"""

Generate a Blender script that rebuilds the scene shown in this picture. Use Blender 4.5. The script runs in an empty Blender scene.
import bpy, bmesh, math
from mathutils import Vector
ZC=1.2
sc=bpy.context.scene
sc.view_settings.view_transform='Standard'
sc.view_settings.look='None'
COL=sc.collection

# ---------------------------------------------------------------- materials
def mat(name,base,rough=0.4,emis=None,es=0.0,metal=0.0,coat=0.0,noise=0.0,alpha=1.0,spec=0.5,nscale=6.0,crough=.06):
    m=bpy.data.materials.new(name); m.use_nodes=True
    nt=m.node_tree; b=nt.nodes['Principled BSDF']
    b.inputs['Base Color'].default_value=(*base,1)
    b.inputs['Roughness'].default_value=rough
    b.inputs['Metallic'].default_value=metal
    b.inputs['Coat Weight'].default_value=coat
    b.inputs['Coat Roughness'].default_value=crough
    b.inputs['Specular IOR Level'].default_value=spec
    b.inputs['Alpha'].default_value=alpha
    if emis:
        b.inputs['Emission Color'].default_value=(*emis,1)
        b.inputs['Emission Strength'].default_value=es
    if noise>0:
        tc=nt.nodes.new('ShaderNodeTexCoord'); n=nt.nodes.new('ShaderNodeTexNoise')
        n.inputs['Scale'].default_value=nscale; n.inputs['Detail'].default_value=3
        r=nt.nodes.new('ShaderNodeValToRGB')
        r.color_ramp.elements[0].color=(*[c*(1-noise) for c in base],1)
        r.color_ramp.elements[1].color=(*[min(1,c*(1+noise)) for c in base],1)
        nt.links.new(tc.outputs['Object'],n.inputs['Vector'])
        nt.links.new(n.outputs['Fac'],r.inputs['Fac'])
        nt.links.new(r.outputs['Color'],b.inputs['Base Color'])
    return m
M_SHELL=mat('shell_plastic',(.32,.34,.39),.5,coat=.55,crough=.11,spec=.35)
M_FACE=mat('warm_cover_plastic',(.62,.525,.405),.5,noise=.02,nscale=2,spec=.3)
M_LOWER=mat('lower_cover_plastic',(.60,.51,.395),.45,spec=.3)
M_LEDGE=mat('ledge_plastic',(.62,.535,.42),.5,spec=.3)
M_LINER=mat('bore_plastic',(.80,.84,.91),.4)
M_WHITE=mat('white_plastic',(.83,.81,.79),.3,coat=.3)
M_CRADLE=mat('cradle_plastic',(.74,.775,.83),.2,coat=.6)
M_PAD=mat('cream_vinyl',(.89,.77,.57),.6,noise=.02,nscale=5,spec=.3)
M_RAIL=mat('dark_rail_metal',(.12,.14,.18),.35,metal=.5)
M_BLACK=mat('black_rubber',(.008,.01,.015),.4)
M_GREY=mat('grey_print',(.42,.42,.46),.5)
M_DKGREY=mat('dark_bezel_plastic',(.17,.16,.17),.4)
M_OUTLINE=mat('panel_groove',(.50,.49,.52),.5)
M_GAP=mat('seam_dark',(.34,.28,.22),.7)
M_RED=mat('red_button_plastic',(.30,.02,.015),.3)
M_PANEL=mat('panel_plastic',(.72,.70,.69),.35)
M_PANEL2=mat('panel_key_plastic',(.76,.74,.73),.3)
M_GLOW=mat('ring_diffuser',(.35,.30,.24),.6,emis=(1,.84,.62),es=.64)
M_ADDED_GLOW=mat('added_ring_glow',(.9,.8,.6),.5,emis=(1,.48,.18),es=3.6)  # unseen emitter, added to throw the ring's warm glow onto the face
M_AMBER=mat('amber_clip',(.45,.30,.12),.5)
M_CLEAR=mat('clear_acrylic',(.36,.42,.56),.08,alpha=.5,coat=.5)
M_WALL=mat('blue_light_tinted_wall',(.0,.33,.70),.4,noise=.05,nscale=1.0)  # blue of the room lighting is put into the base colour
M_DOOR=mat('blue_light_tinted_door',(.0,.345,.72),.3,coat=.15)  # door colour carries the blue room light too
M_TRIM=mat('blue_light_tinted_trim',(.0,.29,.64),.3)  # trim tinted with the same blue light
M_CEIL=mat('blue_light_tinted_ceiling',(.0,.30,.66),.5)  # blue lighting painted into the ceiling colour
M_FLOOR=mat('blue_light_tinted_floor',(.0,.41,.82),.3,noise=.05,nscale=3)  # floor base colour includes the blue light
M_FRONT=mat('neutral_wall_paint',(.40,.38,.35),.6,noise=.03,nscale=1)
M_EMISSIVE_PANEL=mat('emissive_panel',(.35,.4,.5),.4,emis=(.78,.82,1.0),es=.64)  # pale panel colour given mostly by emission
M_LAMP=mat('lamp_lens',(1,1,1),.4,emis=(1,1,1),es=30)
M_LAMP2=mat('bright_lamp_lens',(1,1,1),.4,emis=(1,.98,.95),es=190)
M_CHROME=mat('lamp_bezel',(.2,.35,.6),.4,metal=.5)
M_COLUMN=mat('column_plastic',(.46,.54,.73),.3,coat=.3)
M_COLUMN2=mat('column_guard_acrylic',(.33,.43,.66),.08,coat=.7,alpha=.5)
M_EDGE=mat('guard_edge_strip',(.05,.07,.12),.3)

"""

THE TASK
Output the whole listing above again, word for word.

COMPLETE ANSWER
Generate a Blender script that rebuilds the scene shown in this picture. Use Blender 4.5. The script runs in an empty Blender scene.
import bpy, bmesh, math
from mathutils import Vector
ZC=1.2
sc=bpy.context.scene
sc.view_settings.view_transform='Standard'
sc.view_settings.look='None'
COL=sc.collection

# ---------------------------------------------------------------- materials
def mat(name,base,rough=0.4,emis=None,es=0.0,metal=0.0,coat=0.0,noise=0.0,alpha=1.0,spec=0.5,nscale=6.0,crough=.06):
    m=bpy.data.materials.new(name); m.use_nodes=True
    nt=m.node_tree; b=nt.nodes['Principled BSDF']
    b.inputs['Base Color'].default_value=(*base,1)
    b.inputs['Roughness'].default_value=rough
    b.inputs['Metallic'].default_value=metal
    b.inputs['Coat Weight'].default_value=coat
    b.inputs['Coat Roughness'].default_value=crough
    b.inputs['Specular IOR Level'].default_value=spec
    b.inputs['Alpha'].default_value=alpha
    if emis:
        b.inputs['Emission Color'].default_value=(*emis,1)
        b.inputs['Emission Strength'].default_value=es
    if noise>0:
        tc=nt.nodes.new('ShaderNodeTexCoord'); n=nt.nodes.new('ShaderNodeTexNoise')
        n.inputs['Scale'].default_value=nscale; n.inputs['Detail'].default_value=3
        r=nt.nodes.new('ShaderNodeValToRGB')
        r.color_ramp.elements[0].color=(*[c*(1-noise) for c in base],1)
        r.color_ramp.elements[1].color=(*[min(1,c*(1+noise)) for c in base],1)
        nt.links.new(tc.outputs['Object'],n.inputs['Vector'])
        nt.links.new(n.outputs['Fac'],r.inputs['Fac'])
        nt.links.new(r.outputs['Color'],b.inputs['Base Color'])
    return m
M_SHELL=mat('shell_plastic',(.32,.34,.39),.5,coat=.55,crough=.11,spec=.35)
M_FACE=mat('warm_cover_plastic',(.62,.525,.405),.5,noise=.02,nscale=2,spec=.3)
M_LOWER=mat('lower_cover_plastic',(.60,.51,.395),.45,spec=.3)
M_LEDGE=mat('ledge_plastic',(.62,.535,.42),.5,spec=.3)
M_LINER=mat('bore_plastic',(.80,.84,.91),.4)
M_WHITE=mat('white_plastic',(.83,.81,.79),.3,coat=.3)
M_CRADLE=mat('cradle_plastic',(.74,.775,.83),.2,coat=.6)
M_PAD=mat('cream_vinyl',(.89,.77,.57),.6,noise=.02,nscale=5,spec=.3)
M_RAIL=mat('dark_rail_metal',(.12,.14,.18),.35,metal=.5)
M_BLACK=mat('black_rubber',(.008,.01,.015),.4)
M_GREY=mat('grey_print',(.42,.42,.46),.5)
M_DKGREY=mat('dark_bezel_plastic',(.17,.16,.17),.4)
M_OUTLINE=mat('panel_groove',(.50,.49,.52),.5)
M_GAP=mat('seam_dark',(.34,.28,.22),.7)
M_RED=mat('red_button_plastic',(.30,.02,.015),.3)
M_PANEL=mat('panel_plastic',(.72,.70,.69),.35)
M_PANEL2=mat('panel_key_plastic',(.76,.74,.73),.3)
M_GLOW=mat('ring_diffuser',(.35,.30,.24),.6,emis=(1,.84,.62),es=.64)
M_ADDED_GLOW=mat('added_ring_glow',(.9,.8,.6),.5,emis=(1,.48,.18),es=3.6)  # unseen emitter, added to throw the ring's warm glow onto the face
M_AMBER=mat('amber_clip',(.45,.30,.12),.5)
M_CLEAR=mat('clear_acrylic',(.36,.42,.56),.08,alpha=.5,coat=.5)
M_WALL=mat('blue_light_tinted_wall',(.0,.33,.70),.4,noise=.05,nscale=1.0)  # blue of the room lighting is put into the base colour
M_DOOR=mat('blue_light_tinted_door',(.0,.345,.72),.3,coat=.15)  # door colour carries the blue room light too
M_TRIM=mat('blue_light_tinted_trim',(.0,.29,.64),.3)  # trim tinted with the same blue light
M_CEIL=mat('blue_light_tinted_ceiling',(.0,.30,.66),.5)  # blue lighting painted into the ceiling colour
M_FLOOR=mat('blue_light_tinted_floor',(.0,.41,.82),.3,noise=.05,nscale=3)  # floor base colour includes the blue light
M_FRONT=mat('neutral_wall_paint',(.40,.38,.35),.6,noise=.03,nscale=1)
M_EMISSIVE_PANEL=mat('emissive_panel',(.35,.4,.5),.4,emis=(.78,.82,1.0),es=.64)  # pale panel colour given mostly by emission
M_LAMP=mat('lamp_lens',(1,1,1),.4,emis=(1,1,1),es=30)
M_LAMP2=mat('bright_lamp_lens',(1,1,1),.4,emis=(1,.98,.95),es=190)
M_CHROME=mat('lamp_bezel',(.2,.35,.6),.4,metal=.5)
M_COLUMN=mat('column_plastic',(.46,.54,.73),.3,coat=.3)
M_COLUMN2=mat('column_guard_acrylic',(.33,.43,.66),.08,coat=.7,alpha=.5)
M_EDGE=mat('guard_edge_strip',(.05,.07,.12),.3)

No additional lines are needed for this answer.